Il se trouve qu’à l’étranger – en particulier aux Etats-Unis – l’image de la françaises est associée à l’élégance et à la minceur. On parle d’ailleurs du « paradoxe français » selon lequel les français sont en moyenne plus minces alors qu’ils mangent plus d’aliments gras et qu’ils boivent beaucoup d’alcool. Oui, mais du bon gras et de bons alcools, expliquent les nutritionnistes.
Le thé à la française c’est donc aussi une boisson minceur efficace appréciée de femmes naturellement minces et élégantes. Oui, et du bon thé, pourraient ajouter les nutritionnistes ! Comprenez sans-sucre ajouté, bio, et agrémenté d’autres plantes aux vertus bénéfiques.
Note : c’est ici que le thé se distingue de son éternel rival, également très apprécié en France : le café. Autant le café est lui aussi considéré comme un produit authentique, au goût typique autant on ne parle pas du tout des « vertus minceur du café » pourtant riche en caféine et faible en calories.
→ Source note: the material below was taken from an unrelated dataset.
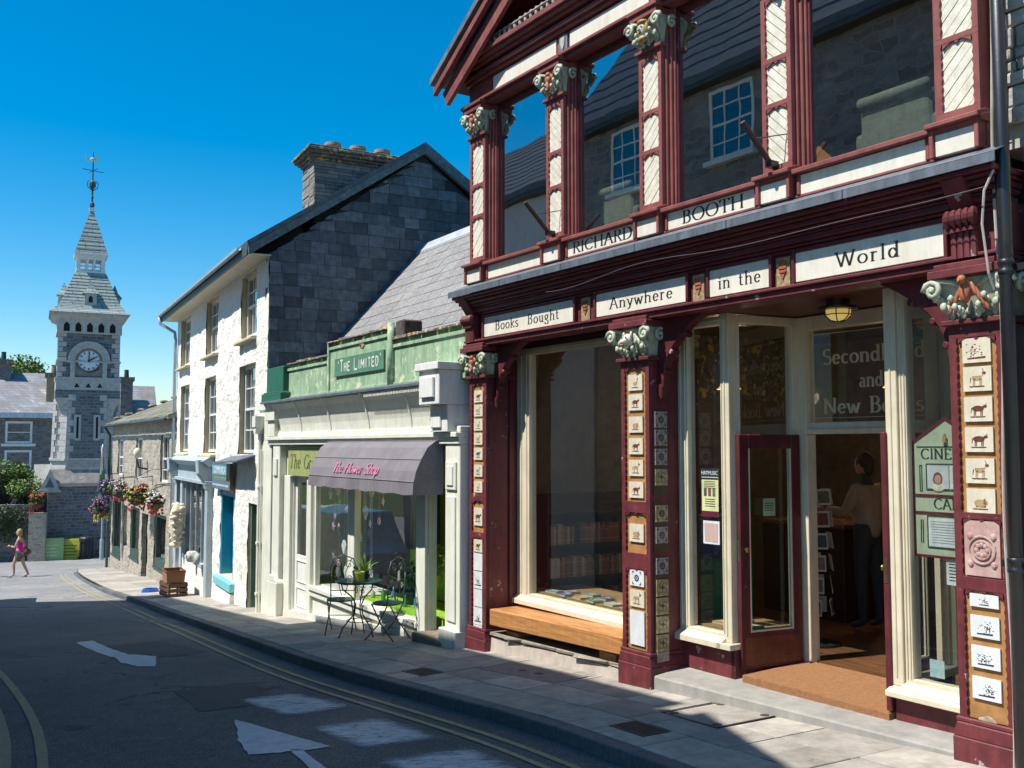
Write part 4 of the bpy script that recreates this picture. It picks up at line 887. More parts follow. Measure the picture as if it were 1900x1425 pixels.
# beam, frieze and cornice above
bm_ = MB(); bm_.box(.0, 6.30, -.015, .30, 5.86, 5.905); bm_.box(.0, 6.30, -.055, .30, 5.905, 5.94); bm_.box(0, 6.30, .02, .30, 5.94, 6.16)
for x0, x1 in UC: bm_.box(x0 - .03, x1 + .03, -.085, .20, 5.80, 5.86); bm_.box(x0 - .05, x1 + .05, -.105, .20, 5.86, 5.90)
for y, a, b in ((-.03, 6.16, 6.20), (-.06, 6.20, 6.25), (-.02, 6.25, 6.28), (-.09, 6.28, 6.32), (-.13, 6.32, 6.36), (-.16, 6.36, 6.42)): bm_.box(0, 6.30, y, .30, a, b)
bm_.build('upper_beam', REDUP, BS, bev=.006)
for i, (x0, x1) in enumerate(((.55, 1.745), (1.98, 3.16), (3.42, 4.62), (4.88, 6.1))):
    MB().box(x0, x1, .004, .02, 5.965, 6.13).build('frieze_panel', PANEL, BS)
for xc in (1.87, 3.29, 4.75):
    so = MB().box(xc - .07, xc + .07, .0, .02, 5.96, 6.14).build('crest_panel', mat('blue grey crest', (0.25, 0.28, 0.33), (0.06, 0.07, 0.09), scale=25), BS)
    l = MB(); l.prism([(xc - .035, 6.11), (xc - .035, 6.04), (xc, 5.98), (xc + .035, 6.04), (xc + .035, 6.11)], -.01, -.0, 'y'); l.build('crest', LEAFG, so)
# cresting and the deep shadowed gable
cr = MB()
for k in range(60):
    x = .25 + k * .1; cr.lathe([(.010, 0), (.022, .035), (.022, .06), (.012, .085)], (x, -.10, 6.42), 8); cr.ell((x, -.10, 6.52), (.02, .02, .02), 0, 6, 5)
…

En résumé et pour synthétiser
Sous l’impulsion d’un marketing à grande échelle, en raison de réelles caractéristiques organoleptiques, et en raison d’un savoir-faire typiquement français, le thé français pourrait être défini comme un produit :
- authentique issu d’un terroir;
- sublimé par les associations de saveurs des maîtres du thé français;
- de luxe mais pour les jeunes, donc décontracté et dynamique;
- c’est aussi un atout minceur qui rend les femmes plus belles.
Mais plus qu’un produit, c’est aussi :
- un plaisir sains apprécié de tous;
- une cérémonie spécifique qui met en valeur le savoir-faire culinaire français;
- un goût typique créé par des artistes du thé;
- et donc presque un art de vivre à la française.